Freddie Francis étant un très habile technicien, on apprécie les magnifiques images qu'il nous propose, que ce soit la campagne imprégnée de teintes brunes et vertes, ou les délires colorés accompagnant création du monstre. Les décors sont somptueux (la fête foraine multicolore, les deux laboratoires très spectaculaires du professeur, les montagnes, le château...). De son côté, l'interprétation est homogène et irréprochable.

Pourtant, L'empreinte de Frankenstein souffre d'un gros problème de narration. Sa construction est très chaotique (le long (et superbe) flash back...) et le récit ne semble prendre ses marques qu'au milieu du métrage, à partir de la rencontre avec le "docteur" Zoltan : il se dégage donc de ce film une impression de lenteur hésitante. On regrette encore un certain manque d'originalité dans le traitement de cette histoire, tout de même assez rabâchée.

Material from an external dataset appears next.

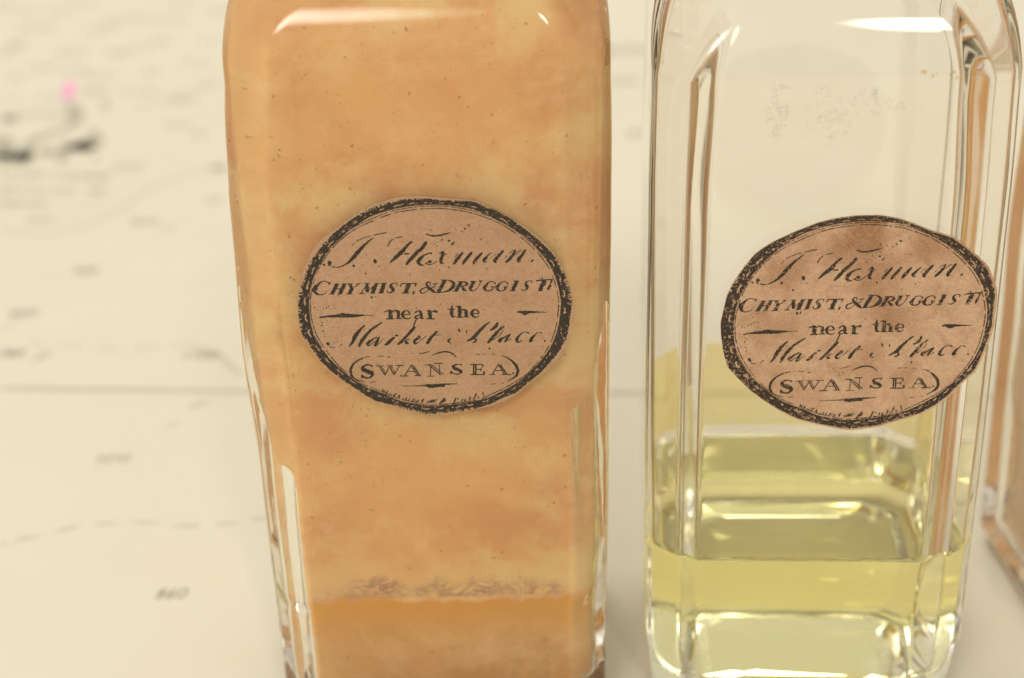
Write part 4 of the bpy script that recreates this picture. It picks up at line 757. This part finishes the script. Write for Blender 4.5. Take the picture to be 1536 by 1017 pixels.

L'empreinte de Frankenstein n'est pas très apprécié par les fans de la Hammer, qui lui reproche de ne pas s'inscrire correctement dans la série des films de Frankenstein produits par cette compagnie. Pourtant, grâce à ses splendides qualités plastiques, son interprétation très solide et ses séquences spectaculaires (création du monstre, incendie du laboratoire...), il reste un divertissement réjouissant, auquel il manque toutefois une construction dramatique plus rigoureuse pour vraiment convaincre.